Áureo foi um dos deputados que votou, em 17 de junho, pela aprovação das mudanças na Lei da Improbidade Administrativa, que afrouxam as punições aplicadas a agentes públicos que, como ele, foram enquadrados na prática. 

Em 2020, o carioca foi designado relator da Medida Provisória nº 905/2019, que criou a Carteira Verde e Amarela, removendo encargos na contratação de funcionários de 18 a 29 anos. Apoiado pelo setor supermercadista e considerado uma violação da Consolidação das Leis do Trabalho (CLT) pelo Departamento Intersindical de Estatística e Estudos Socioeconômicos (Dieese), o texto de Áureo chegou a ser aprovado na Câmara, mas a medida foi revogada pelo governo enquanto tramitava no Senado. 

O deputado Christino Áureo está sendo investigado por concessão de benefícios a empresas Foto: divulgação FPA

Reaproximação com Bolsonaro

O deputado Christino Áureo foi um dos principais articuladores pela aprovação da Lei nº 14.016/2020, que “estimula” a doação de alimentos e refeições excedentes ao impedir que as empresas e seus intermediários respondam na esfera civil ou administrativa por eventuais danos causados pela ingestão de comida estragada, caso não seja comprovada existência de dolo. A medida foi comemorada pela Associação Brasileira da Indústria de Alimentos (Abia) que, junto à Abras, vem cobrando do governo a adoção de mudanças legais para “criar programas de doação com maior segurança jurídica”.
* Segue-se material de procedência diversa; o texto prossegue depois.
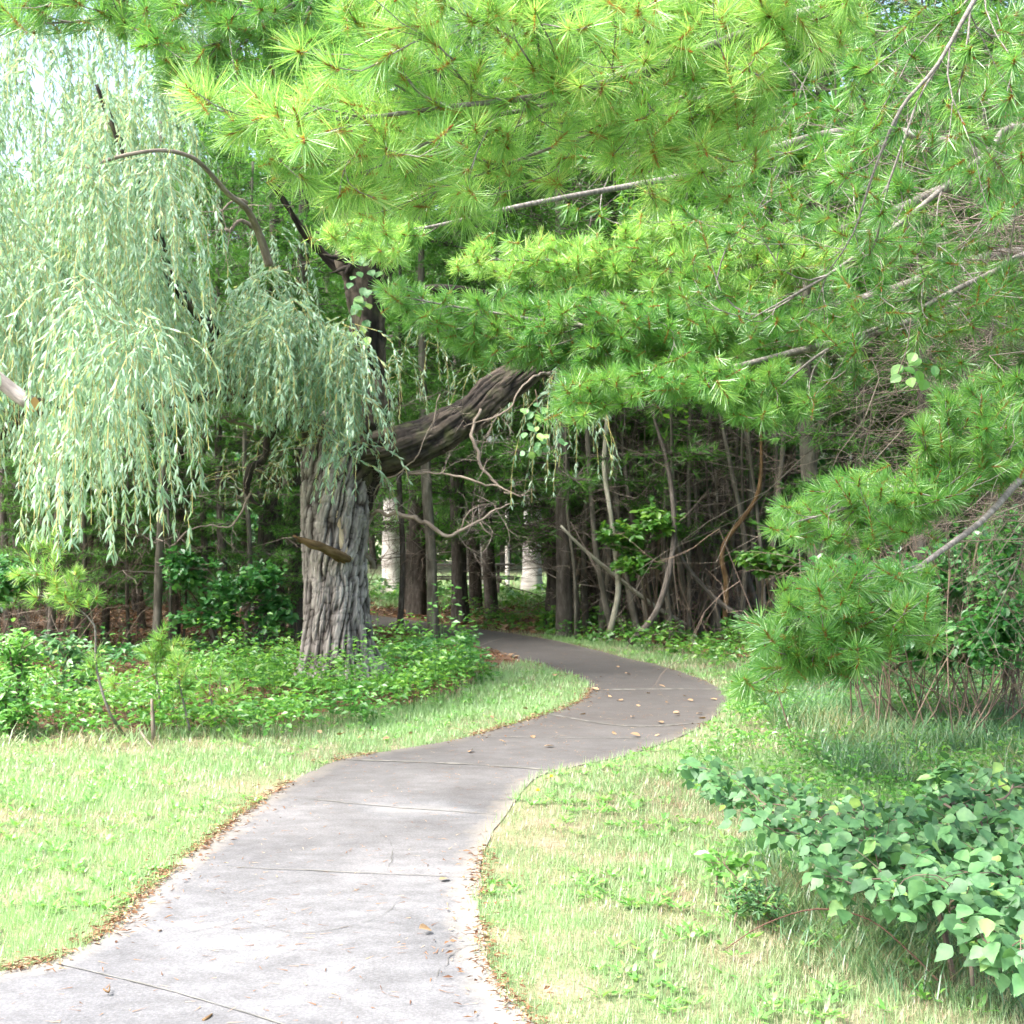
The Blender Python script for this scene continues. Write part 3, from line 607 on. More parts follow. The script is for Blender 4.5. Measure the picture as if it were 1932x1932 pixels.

Uma dessas cobranças se deu publicamente durante o Fórum da Cadeia Nacional de Abastecimento  que teve, entre seus temas principais, o desperdício de alimentos. O momento ocorreu logo no primeiro painel, quando o presidente da Abras, João Galassi, interpelou a ministra da Agricultura Tereza Cristina sobre uma proposta encaminhada pela organização para reformular as regras de validade de alimentos, introduzindo o modelo conhecido como “best before”, em vez do atual critério de data de vencimento. 

A ex-presidente da FPA sinalizou positivamente à demanda, prometendo criar um grupo interministerial para debater o tema. “Há muito tempo que a gente já precisava trabalhar esse assunto de maneira mais objetiva”, avaliou a ministra. “A gente poderia fazer uma adaptação, sem precarizar nada. Podemos rever uma série de fatores e gargalos, principalmente em relação à validade dos nossos alimentos”.

A ideia teve apoio do ministro da Economia, Paulo Guedes, que levou a ideia ao cúmulo neoliberal, propondo que restaurantes possam doar restos de comida para os mais pobres: “ Você vê um prato de um classe média europeu, que já enfrentou duas guerras mundiais, são pratos relativamente pequenos. E os nossos aqui, nós fazemos o almoço onde às vezes há uma sobra enorme, e isso vai até o final, que é a refeição da classe média alta, até lá há excesso.

A sinalização positiva foi comemorada por Galassi que, desde sua eleição à presidência da Abras, em novembro, vem conduzindo uma política de reaproximação com o governo após seu antecessor ter trocado farpas publicamente com Bolsonaro em função da alta nos preços do arroz. Na ocasião, o presidente cobrou “patriotismo” dos donos de supermercados, ao que foi respondido pelo então líder da associação, João Sanzovo Neto: “Nós não vamos ser vilões de uma coisa que não somos os responsáveis”. 

Desde então, os contatos têm sido intensos. No mês passado, Galassi esteve em Brasília acompanhado do deputado Efraim Filho, onde se reuniu com outros dois ministros: Anderson Gustavo Torres, da Justiça, e Damares Alves, de Direitos Humanos. Em pauta, a “segurança jurídica do varejo” e a campanha Doação Super Essencial, da Abras. 

A participação do primeiro escalão do governo Bolsonaro no Fórum agradou o dirigente. “Os nossos ministros realmente tem dado respostas sempre de forma assertiva”, comemorou.

Coincidentemente (ou não), enquanto transcorria o evento, Bolsonaro se reunia com outro dirigente varejista, o presidente da  Associação de Supermercados do Estado do Rio de Janeiro (Asserj), Fábio Queiróz.